Only the number is wanted: count the lines that include the word "World".

• DATA
□ □ □ □ □ □ □

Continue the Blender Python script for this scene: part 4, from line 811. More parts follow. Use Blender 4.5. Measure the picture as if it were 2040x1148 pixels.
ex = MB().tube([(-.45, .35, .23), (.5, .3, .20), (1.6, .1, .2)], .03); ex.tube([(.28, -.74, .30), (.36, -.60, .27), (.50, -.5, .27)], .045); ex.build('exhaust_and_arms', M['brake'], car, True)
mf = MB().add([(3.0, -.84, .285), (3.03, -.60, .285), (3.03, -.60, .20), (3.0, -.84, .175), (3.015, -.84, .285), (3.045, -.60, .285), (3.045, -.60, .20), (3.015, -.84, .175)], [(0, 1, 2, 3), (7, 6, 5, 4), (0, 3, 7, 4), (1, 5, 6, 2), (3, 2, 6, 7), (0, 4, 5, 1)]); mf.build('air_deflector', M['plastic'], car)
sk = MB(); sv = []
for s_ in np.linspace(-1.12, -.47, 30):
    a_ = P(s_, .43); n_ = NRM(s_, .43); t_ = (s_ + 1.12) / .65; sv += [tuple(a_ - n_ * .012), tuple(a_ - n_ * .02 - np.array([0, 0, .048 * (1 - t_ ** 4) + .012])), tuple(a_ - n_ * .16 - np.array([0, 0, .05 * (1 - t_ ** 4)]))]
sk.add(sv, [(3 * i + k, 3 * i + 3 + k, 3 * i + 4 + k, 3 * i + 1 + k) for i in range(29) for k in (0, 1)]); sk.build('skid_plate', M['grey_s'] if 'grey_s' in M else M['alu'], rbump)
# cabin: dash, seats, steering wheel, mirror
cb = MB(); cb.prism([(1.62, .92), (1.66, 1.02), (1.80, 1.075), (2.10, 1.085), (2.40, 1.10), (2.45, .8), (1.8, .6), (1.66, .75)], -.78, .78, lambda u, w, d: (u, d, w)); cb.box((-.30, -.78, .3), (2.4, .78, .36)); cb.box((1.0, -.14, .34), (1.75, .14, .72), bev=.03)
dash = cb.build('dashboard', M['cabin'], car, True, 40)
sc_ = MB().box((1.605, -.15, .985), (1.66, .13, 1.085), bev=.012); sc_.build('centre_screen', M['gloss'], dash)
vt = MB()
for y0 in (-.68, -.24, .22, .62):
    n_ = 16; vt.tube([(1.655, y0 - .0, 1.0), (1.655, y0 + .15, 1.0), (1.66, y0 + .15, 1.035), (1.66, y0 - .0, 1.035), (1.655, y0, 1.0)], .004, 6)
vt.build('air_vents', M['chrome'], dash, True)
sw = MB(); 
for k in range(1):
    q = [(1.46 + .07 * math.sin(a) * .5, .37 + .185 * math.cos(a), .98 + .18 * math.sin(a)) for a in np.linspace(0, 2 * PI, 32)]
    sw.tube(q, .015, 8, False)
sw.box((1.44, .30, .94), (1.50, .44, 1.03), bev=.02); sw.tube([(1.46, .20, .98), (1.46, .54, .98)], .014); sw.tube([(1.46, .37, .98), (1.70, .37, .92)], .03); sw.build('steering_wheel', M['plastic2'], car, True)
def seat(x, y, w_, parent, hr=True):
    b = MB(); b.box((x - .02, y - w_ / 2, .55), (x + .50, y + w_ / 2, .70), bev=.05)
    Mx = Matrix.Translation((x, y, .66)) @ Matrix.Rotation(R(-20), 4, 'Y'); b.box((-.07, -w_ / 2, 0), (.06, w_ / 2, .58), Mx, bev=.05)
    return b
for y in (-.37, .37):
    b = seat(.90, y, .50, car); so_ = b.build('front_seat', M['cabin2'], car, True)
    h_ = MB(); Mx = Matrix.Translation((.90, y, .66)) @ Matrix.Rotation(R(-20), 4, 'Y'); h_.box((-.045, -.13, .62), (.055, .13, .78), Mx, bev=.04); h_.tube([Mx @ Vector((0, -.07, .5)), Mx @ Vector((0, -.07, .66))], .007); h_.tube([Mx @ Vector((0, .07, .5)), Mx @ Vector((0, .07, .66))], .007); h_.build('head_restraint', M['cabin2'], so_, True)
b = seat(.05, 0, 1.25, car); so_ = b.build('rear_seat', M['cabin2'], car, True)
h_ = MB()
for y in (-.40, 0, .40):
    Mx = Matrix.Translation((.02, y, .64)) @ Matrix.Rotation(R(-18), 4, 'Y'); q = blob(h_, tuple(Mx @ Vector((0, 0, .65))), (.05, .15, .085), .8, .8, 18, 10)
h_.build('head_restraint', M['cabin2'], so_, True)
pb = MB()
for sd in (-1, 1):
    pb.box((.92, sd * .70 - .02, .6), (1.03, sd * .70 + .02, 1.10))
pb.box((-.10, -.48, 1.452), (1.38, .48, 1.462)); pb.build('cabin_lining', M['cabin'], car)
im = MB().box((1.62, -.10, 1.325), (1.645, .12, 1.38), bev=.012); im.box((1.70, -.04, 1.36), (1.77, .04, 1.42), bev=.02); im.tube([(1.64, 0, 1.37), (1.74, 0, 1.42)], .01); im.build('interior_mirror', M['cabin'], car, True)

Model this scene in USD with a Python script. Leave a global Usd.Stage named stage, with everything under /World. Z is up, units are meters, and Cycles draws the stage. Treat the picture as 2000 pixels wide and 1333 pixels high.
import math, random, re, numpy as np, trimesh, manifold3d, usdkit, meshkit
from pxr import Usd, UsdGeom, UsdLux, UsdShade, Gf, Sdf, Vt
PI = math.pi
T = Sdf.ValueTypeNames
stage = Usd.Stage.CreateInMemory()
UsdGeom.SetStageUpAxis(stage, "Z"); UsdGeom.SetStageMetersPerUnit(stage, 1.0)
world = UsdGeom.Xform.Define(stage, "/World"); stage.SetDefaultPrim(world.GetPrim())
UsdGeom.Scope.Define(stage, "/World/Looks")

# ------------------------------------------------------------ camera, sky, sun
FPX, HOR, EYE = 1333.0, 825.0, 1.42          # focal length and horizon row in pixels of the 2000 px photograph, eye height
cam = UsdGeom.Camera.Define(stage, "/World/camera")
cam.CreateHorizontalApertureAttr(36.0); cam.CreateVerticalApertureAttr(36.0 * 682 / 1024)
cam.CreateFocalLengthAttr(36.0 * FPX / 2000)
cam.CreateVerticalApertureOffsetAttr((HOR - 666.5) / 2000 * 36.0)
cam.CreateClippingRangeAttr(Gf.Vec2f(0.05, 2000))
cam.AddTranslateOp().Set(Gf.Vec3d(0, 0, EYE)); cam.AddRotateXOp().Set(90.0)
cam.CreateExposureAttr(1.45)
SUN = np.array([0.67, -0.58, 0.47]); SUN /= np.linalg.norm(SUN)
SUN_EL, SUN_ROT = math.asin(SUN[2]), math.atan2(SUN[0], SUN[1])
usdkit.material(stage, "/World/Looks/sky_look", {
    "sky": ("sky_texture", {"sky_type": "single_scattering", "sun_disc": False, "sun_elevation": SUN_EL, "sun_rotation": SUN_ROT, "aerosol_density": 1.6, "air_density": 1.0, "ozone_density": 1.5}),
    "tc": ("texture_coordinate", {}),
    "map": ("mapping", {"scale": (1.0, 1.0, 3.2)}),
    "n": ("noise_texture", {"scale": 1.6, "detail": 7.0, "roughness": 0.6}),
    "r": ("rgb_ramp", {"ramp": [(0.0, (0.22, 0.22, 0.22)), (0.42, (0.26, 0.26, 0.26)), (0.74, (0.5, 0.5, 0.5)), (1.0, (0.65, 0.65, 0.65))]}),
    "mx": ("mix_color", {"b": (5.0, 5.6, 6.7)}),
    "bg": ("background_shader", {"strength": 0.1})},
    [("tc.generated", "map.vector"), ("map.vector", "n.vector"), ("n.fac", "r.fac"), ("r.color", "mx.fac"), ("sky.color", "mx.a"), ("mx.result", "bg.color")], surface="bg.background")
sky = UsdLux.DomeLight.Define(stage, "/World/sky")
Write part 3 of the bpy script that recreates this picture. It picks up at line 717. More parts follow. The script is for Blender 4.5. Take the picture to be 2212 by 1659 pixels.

□ □ □ □ □ □ □

• RESULT OF THE TASK
6